Did you know Chatham has a Labyrinth? (Also, essay in which I solve a Zen koan)



Does a Dog have Buddha Nature?—Zen koan

I started walking the labyrinth a few weeks ago.  There was something I had read in a Daniel Pink book about labyrinths and their meditative quality. Dena and I had Indian food that day and with nothing else to do, I mentioned that Chatham has a labyrinth, maybe we should go find it.  I had been studying Buddhism for several weeks.  My mind was still a mess.  We found the labyrinth, it was named after someone I don’t know.  I know nothing about her story.  Some of the rocks were out of place, and in other spaces it seemed a bit overgrown, untended.

Weeks ago my Buddhist readings took me to the study of Zen.  At it’s core Zen has a simple philosophy about words, whether written or spoken, they are entirely inadequate for our experience.  I suppose this is the purpose of labyrinth.  Dena asked no questions.  We just walked. Does there even have to be purpose?

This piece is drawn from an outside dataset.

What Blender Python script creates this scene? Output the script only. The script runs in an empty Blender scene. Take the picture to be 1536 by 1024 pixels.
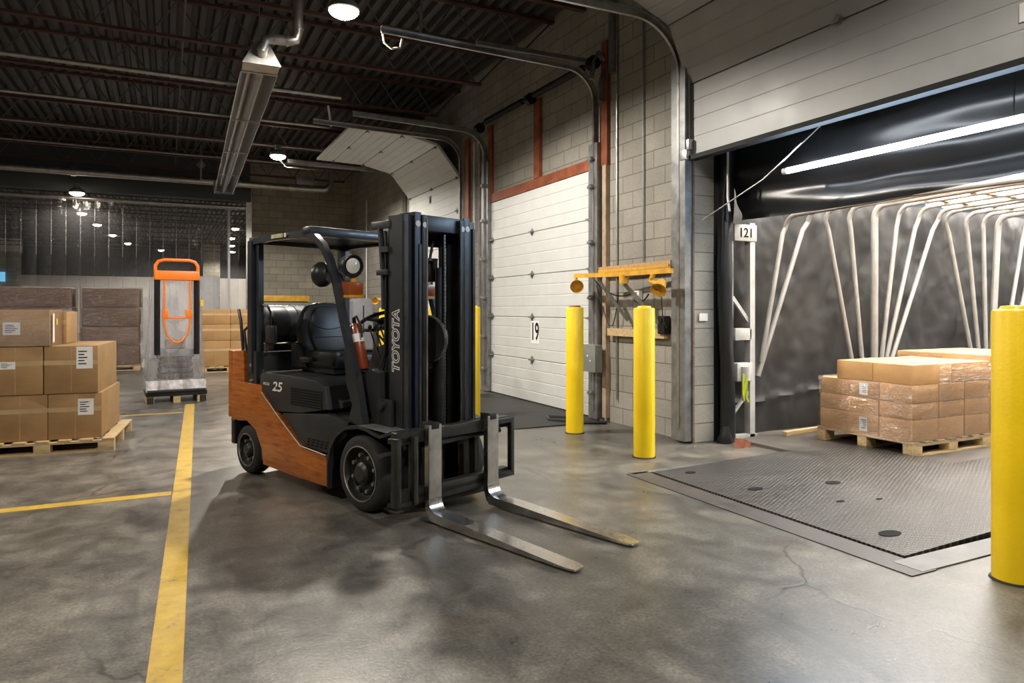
import bpy, bmesh, math, random
from mathutils import Vector, Matrix, noise as mnoise
random.seed(7)
PI = math.pi
C = bpy.context.scene.collection

# ------------------------------------------------------------------ helpers
class MB:
    def __init__(s): s.bm = bmesh.new()
    def _new(s, vs, fs):
        v = [s.bm.verts.new(p) for p in vs]
        out = []
        for f in fs:
            try: out.append(s.bm.faces.new([v[i] for i in f]))
            except ValueError: pass
        return v, out
    def box(s, x0, x1, y0, y1, z0, z1, bev=0, M=None):
        vs = [Vector((x, y, z)) for x in (x0, x1) for y in (y0, y1) for z in (z0, z1)]
        fs = [(0,1,3,2),(4,6,7,5),(0,4,5,1),(2,3,7,6),(0,2,6,4),(1,5,7,3)]
        v, f = s._new(vs, fs)
        if bev:
            es = list({e for q in f for e in q.edges})
            r = bmesh.ops.bevel(s.bm, geom=es, offset=bev, segments=2, profile=.6, affect='EDGES')
            if M: 
                vv = {w for q in r['faces'] for w in q.verts}
                for q in f:
                    if q.is_valid: vv |= set(q.verts)
                for w in vv: w.co = M @ w.co
        elif M:
            for w in v: w.co = M @ w.co
        return s
    def prism(s, poly, a0, a1, axis='y', bev=0, M=None):
        n = len(poly)
        def P(p, a):
            if axis == 'y': return Vector((p[0], a, p[1]))
            if axis == 'x': return Vector((a, p[0], p[1]))
            return Vector((p[0], p[1], a))
        vs = [P(p, a0) for p in poly] + [P(p, a1) for p in poly]
        fs = [tuple(range(n)), tuple(range(2*n-1, n-1, -1))] + [(i, (i+1) % n, n+(i+1) % n, n+i) for i in range(n)]
        v, f = s._new(vs, fs)
        bmesh.ops.recalc_face_normals(s.bm, faces=[q for q in f])
        if bev:
            es = list({e for q in f[:2] for e in q.edges})
            r = bmesh.ops.bevel(s.bm, geom=es, offset=bev, segments=2, profile=.6, affect='EDGES')
            if M:
                vv = {w for q in r['faces'] for w in q.verts}
                for q in f:
                    if q.is_valid: vv |= set(q.verts)
                for w in vv: w.co = M @ w.co
        elif M:
            for w in v: w.co = M @ w.co
        return s
    def cyl(s, p0, p1, r0, r1=None, n=20, caps=True):
        p0, p1 = Vector(p0), Vector(p1); r1 = r0 if r1 is None else r1
        d = (p1-p0).normalized(); a = d.orthogonal().normalized(); b = d.cross(a)
        vs = []
        for p, r in ((p0, r0), (p1, r1)):
            for i in range(n):
                t = 2*PI*i/n; vs.append(p + a*math.cos(t)*r + b*math.sin(t)*r)
        fs = [(i, (i+1) % n, n+(i+1) % n, n+i) for i in range(n)]
        if caps: fs += [tuple(range(n-1, -1, -1)), tuple(range(n, 2*n))]
        s._new(vs, fs); return s
    def tube(s, pts, r, n=10, closed=False, sq=None, up=(0,0,1), caps=True):
        """circular tube, or rectangular (sq=(w,h)) swept along a path"""
        pts = [Vector(p) for p in pts]; m = len(pts); rings = []
        prev = None
        for i, p in enumerate(pts):
            if closed: d = (pts[(i+1) % m]-pts[i-1])
            elif i == 0: d = pts[1]-p
            elif i == m-1: d = p-pts[i-1]
            else: d = (pts[i+1]-p).normalized()+(p-pts[i-1]).normalized()
            d.normalize()
            if sq:
                u = Vector(up); a = d.cross(u)
                if a.length < 1e-4: a = d.orthogonal()
                a.normalize(); b = a.cross(d).normalized()
                k = 1
                if 0 < i < m-1 and not closed:
                    cs = (pts[i+1]-p).normalized().dot(d); k = 1/max(.5, cs)
                w, h = sq
                rings.append([p+a*w/2*x+b*h/2*k*y for x, y in ((-1,-1),(1,-1),(1,1),(-1,1))])
            else:
                if prev is None: a = d.orthogonal().normalized()
                else: a = (prev - d*prev.dot(d)).normalized()
                prev = a; b = d.cross(a)
                rings.append([p+(a*math.cos(2*PI*j/n)+b*math.sin(2*PI*j/n))*r for j in range(n)])
        k = len(rings[0]); vs = [v for rg in rings for v in rg]; fs = []
        for i in range(m if closed else m-1):
            o, q = i*k, ((i+1) % m)*k
            fs += [(o+j, o+(j+1) % k, q+(j+1) % k, q+j) for j in range(k)]
        if not closed and caps: fs += [tuple(range(k-1, -1, -1)), tuple(range((m-1)*k, m*k))]
        s._new(vs, fs); return s
    def lathe(s, prof, o=(0,0,0), axis=(0,0,1), n=32):
        """prof: (radius, distance along axis)"""
        o = Vector(o); d = Vector(axis).normalized(); a = d.orthogonal().normalized(); b = d.cross(a)
        vs = []; m = len(prof)
        for r, h in prof:
            for j in range(n):
                t = 2*PI*j/n; vs.append(o+d*h+(a*math.cos(t)+b*math.sin(t))*max(r, 1e-4))
        fs = [(i*n+j, i*n+(j+1) % n, (i+1)*n+(j+1) % n, (i+1)*n+j) for i in range(m-1) for j in range(n)]
        s._new(vs, fs); return s
    def sphere(s, c, r, sc=(1,1,1), n=16):
        bmesh.ops.create_uvsphere(s.bm, u_segments=n, v_segments=n//2+2, radius=r,
            matrix=Matrix.Translation(c) @ Matrix.Diagonal((*sc, 1)))
        return s
    def grid(s, fn, nu, nv):
        vs = [fn(i/nu, j/nv) for j in range(nv+1) for i in range(nu+1)]
        fs = [(j*(nu+1)+i, j*(nu+1)+i+1, (j+1)*(nu+1)+i+1, (j+1)*(nu+1)+i) for j in range(nv) for i in range(nu)]
        s._new(vs, fs); return s
    def obj(s, name, mat, parent=None, loc=None, rot=None, ang=35, recalc=True):
        me = bpy.data.meshes.new(name)
        if recalc: bmesh.ops.recalc_face_normals(s.bm, faces=s.bm.faces[:])
        s.bm.to_mesh(me); s.bm.free()
        me.polygons.foreach_set('use_smooth', [True]*len(me.polygons))
        me.set_sharp_from_angle(angle=math.radians(ang))
        if mat: me.materials.append(mat)
        o = bpy.data.objects.new(name, me); C.objects.link(o)
        if loc is not None: o.location = loc
        if rot is not None: o.rotation_euler = rot
        if parent is not None: o.parent = parent
        return o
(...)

Three weeks ago, I attended a Quaker service, right before writing group.  I had a few hours to kill, and so I returned to the labyrinth.  When I was younger I assumed that the term was synonymous with maze.  It’s not, the entrance and exit are one in the same.  And its as if you are compelled to walk to the center, just because.  Why else would you be here? There is no big secret. So if you are wondering what it is at the center of the labyrinth I will share with you. 

A pile of dogshit.
 
Three weeks ago, I walked the labyrinth and fortunately looking down, I noticed a pile of dogshit.  After a few moments this became incredibly funny to me.  I planned to write something all Zen about it—how we journey, and journey, and seek answers to mysteries, and sometimes the revelation is that everything is still just still a pile of shit.  I intended to write about this, and I cannot remember why I did not.

So the following week I returned to the labyrinth and wound my walk to the center space, and I looked for the pile of dogshit, only to find that someone had stepped in it.  And now this is ten times funnier to me.  There is a tension in Zen between discipline and spontaneity.  By restraining myself from even writing about this, I write something infinitely more fascinating several weeks later.  And this leads to so many better questions:  who was this dog? Was he with an owner? Did the owner instruct him to take a shit in the center of the labyrinth, or did this dog intuit that this was just a quiet and perfect place to take a shit?  They say animals have a sense of magnetic north.

If you are wondering the pile of dogshit is still there this week.  It’s appearing more weathered.  I will be sad to see it go, completely.  It was there at the center of the labyrinth at the perfect time.  One of the early methods in Zen Buddhism was called direct pointing.  No point in naming the moon, because words and labels will be inadequate to capture everything the moon is. 

If you want to join me some day, walking the labyrinth I will be kind enough to directly point where not to step. But, I won’t tell you not to step in it. I might be robbing you of something worth discovering.